* begin *

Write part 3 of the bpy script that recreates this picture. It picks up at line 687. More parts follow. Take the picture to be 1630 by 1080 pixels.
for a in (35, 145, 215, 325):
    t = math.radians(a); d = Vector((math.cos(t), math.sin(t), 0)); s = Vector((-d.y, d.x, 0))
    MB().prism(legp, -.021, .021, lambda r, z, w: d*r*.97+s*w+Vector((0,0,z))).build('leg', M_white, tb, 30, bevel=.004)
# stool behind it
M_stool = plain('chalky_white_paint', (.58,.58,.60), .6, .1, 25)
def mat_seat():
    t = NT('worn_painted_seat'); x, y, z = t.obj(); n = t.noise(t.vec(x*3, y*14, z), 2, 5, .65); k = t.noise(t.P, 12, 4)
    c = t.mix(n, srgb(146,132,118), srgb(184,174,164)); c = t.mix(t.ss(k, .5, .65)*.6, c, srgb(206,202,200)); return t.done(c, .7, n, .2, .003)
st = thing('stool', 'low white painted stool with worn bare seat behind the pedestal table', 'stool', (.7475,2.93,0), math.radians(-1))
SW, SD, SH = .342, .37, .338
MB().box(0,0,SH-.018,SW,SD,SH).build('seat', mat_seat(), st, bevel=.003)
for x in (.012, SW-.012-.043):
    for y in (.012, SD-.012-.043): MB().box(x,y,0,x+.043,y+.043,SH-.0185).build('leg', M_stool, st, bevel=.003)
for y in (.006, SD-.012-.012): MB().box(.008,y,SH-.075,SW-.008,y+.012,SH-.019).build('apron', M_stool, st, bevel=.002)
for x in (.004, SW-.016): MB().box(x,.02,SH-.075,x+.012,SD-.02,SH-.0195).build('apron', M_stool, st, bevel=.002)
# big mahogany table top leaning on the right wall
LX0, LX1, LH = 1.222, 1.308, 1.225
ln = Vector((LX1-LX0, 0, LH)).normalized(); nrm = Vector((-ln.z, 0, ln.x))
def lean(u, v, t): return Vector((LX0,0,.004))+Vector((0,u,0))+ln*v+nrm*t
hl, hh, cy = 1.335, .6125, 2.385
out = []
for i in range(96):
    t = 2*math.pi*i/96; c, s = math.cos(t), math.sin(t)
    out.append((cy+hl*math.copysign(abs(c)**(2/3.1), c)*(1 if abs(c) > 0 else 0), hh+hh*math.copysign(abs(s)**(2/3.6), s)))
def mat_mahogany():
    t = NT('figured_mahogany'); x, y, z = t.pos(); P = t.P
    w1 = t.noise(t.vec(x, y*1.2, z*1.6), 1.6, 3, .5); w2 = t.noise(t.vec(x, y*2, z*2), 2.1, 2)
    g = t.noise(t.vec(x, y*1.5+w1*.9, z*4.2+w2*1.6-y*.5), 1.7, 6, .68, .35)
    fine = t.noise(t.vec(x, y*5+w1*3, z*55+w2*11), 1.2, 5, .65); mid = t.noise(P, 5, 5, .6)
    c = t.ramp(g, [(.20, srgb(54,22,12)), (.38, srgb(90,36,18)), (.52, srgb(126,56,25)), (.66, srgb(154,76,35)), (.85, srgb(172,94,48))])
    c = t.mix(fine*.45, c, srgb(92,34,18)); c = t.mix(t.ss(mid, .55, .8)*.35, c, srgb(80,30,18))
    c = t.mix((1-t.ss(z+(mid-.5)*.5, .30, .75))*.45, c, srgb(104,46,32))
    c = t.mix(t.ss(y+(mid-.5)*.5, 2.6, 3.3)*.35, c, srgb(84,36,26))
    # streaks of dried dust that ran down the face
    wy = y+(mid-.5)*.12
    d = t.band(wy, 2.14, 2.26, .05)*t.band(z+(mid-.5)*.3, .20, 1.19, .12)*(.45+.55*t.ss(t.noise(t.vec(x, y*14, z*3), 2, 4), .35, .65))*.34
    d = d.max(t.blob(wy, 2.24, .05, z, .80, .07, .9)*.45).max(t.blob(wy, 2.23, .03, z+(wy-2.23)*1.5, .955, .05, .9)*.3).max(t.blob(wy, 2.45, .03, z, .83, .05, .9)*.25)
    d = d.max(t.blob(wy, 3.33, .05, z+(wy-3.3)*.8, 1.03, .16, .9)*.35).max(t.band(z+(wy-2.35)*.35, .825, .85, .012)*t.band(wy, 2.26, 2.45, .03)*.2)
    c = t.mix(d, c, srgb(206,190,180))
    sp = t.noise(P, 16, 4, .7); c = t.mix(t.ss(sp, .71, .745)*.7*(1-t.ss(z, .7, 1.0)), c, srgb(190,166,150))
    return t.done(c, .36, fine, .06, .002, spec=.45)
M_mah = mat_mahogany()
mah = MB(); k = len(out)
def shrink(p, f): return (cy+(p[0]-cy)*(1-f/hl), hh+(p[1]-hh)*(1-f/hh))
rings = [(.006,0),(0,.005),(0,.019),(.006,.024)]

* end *

■ Requirement: Print the material verbatim, all of it.

■ Task response:
Write part 3 of the bpy script that recreates this picture. It picks up at line 687. More parts follow. Take the picture to be 1630 by 1080 pixels.
for a in (35, 145, 215, 325):
    t = math.radians(a); d = Vector((math.cos(t), math.sin(t), 0)); s = Vector((-d.y, d.x, 0))
    MB().prism(legp, -.021, .021, lambda r, z, w: d*r*.97+s*w+Vector((0,0,z))).build('leg', M_white, tb, 30, bevel=.004)
# stool behind it
M_stool = plain('chalky_white_paint', (.58,.58,.60), .6, .1, 25)
def mat_seat():
    t = NT('worn_painted_seat'); x, y, z = t.obj(); n = t.noise(t.vec(x*3, y*14, z), 2, 5, .65); k = t.noise(t.P, 12, 4)
    c = t.mix(n, srgb(146,132,118), srgb(184,174,164)); c = t.mix(t.ss(k, .5, .65)*.6, c, srgb(206,202,200)); return t.done(c, .7, n, .2, .003)
st = thing('stool', 'low white painted stool with worn bare seat behind the pedestal table', 'stool', (.7475,2.93,0), math.radians(-1))
SW, SD, SH = .342, .37, .338
MB().box(0,0,SH-.018,SW,SD,SH).build('seat', mat_seat(), st, bevel=.003)
for x in (.012, SW-.012-.043):
    for y in (.012, SD-.012-.043): MB().box(x,y,0,x+.043,y+.043,SH-.0185).build('leg', M_stool, st, bevel=.003)
for y in (.006, SD-.012-.012): MB().box(.008,y,SH-.075,SW-.008,y+.012,SH-.019).build('apron', M_stool, st, bevel=.002)
for x in (.004, SW-.016): MB().box(x,.02,SH-.075,x+.012,SD-.02,SH-.0195).build('apron', M_stool, st, bevel=.002)
# big mahogany table top leaning on the right wall
LX0, LX1, LH = 1.222, 1.308, 1.225
ln = Vector((LX1-LX0, 0, LH)).normalized(); nrm = Vector((-ln.z, 0, ln.x))
def lean(u, v, t): return Vector((LX0,0,.004))+Vector((0,u,0))+ln*v+nrm*t
hl, hh, cy = 1.335, .6125, 2.385
out = []
for i in range(96):
    t = 2*math.pi*i/96; c, s = math.cos(t), math.sin(t)
    out.append((cy+hl*math.copysign(abs(c)**(2/3.1), c)*(1 if abs(c) > 0 else 0), hh+hh*math.copysign(abs(s)**(2/3.6), s)))
def mat_mahogany():
    t = NT('figured_mahogany'); x, y, z = t.pos(); P = t.P
    w1 = t.noise(t.vec(x, y*1.2, z*1.6), 1.6, 3, .5); w2 = t.noise(t.vec(x, y*2, z*2), 2.1, 2)
    g = t.noise(t.vec(x, y*1.5+w1*.9, z*4.2+w2*1.6-y*.5), 1.7, 6, .68, .35)
    fine = t.noise(t.vec(x, y*5+w1*3, z*55+w2*11), 1.2, 5, .65); mid = t.noise(P, 5, 5, .6)
    c = t.ramp(g, [(.20, srgb(54,22,12)), (.38, srgb(90,36,18)), (.52, srgb(126,56,25)), (.66, srgb(154,76,35)), (.85, srgb(172,94,48))])
    c = t.mix(fine*.45, c, srgb(92,34,18)); c = t.mix(t.ss(mid, .55, .8)*.35, c, srgb(80,30,18))
    c = t.mix((1-t.ss(z+(mid-.5)*.5, .30, .75))*.45, c, srgb(104,46,32))
    c = t.mix(t.ss(y+(mid-.5)*.5, 2.6, 3.3)*.35, c, srgb(84,36,26))
    # streaks of dried dust that ran down the face
    wy = y+(mid-.5)*.12
    d = t.band(wy, 2.14, 2.26, .05)*t.band(z+(mid-.5)*.3, .20, 1.19, .12)*(.45+.55*t.ss(t.noise(t.vec(x, y*14, z*3), 2, 4), .35, .65))*.34
    d = d.max(t.blob(wy, 2.24, .05, z, .80, .07, .9)*.45).max(t.blob(wy, 2.23, .03, z+(wy-2.23)*1.5, .955, .05, .9)*.3).max(t.blob(wy, 2.45, .03, z, .83, .05, .9)*.25)
    d = d.max(t.blob(wy, 3.33, .05, z+(wy-3.3)*.8, 1.03, .16, .9)*.35).max(t.band(z+(wy-2.35)*.35, .825, .85, .012)*t.band(wy, 2.26, 2.45, .03)*.2)
    c = t.mix(d, c, srgb(206,190,180))
    sp = t.noise(P, 16, 4, .7); c = t.mix(t.ss(sp, .71, .745)*.7*(1-t.ss(z, .7, 1.0)), c, srgb(190,166,150))
    return t.done(c, .36, fine, .06, .002, spec=.45)
M_mah = mat_mahogany()
mah = MB(); k = len(out)
def shrink(p, f): return (cy+(p[0]-cy)*(1-f/hl), hh+(p[1]-hh)*(1-f/hh))
rings = [(.006,0),(0,.005),(0,.019),(.006,.024)]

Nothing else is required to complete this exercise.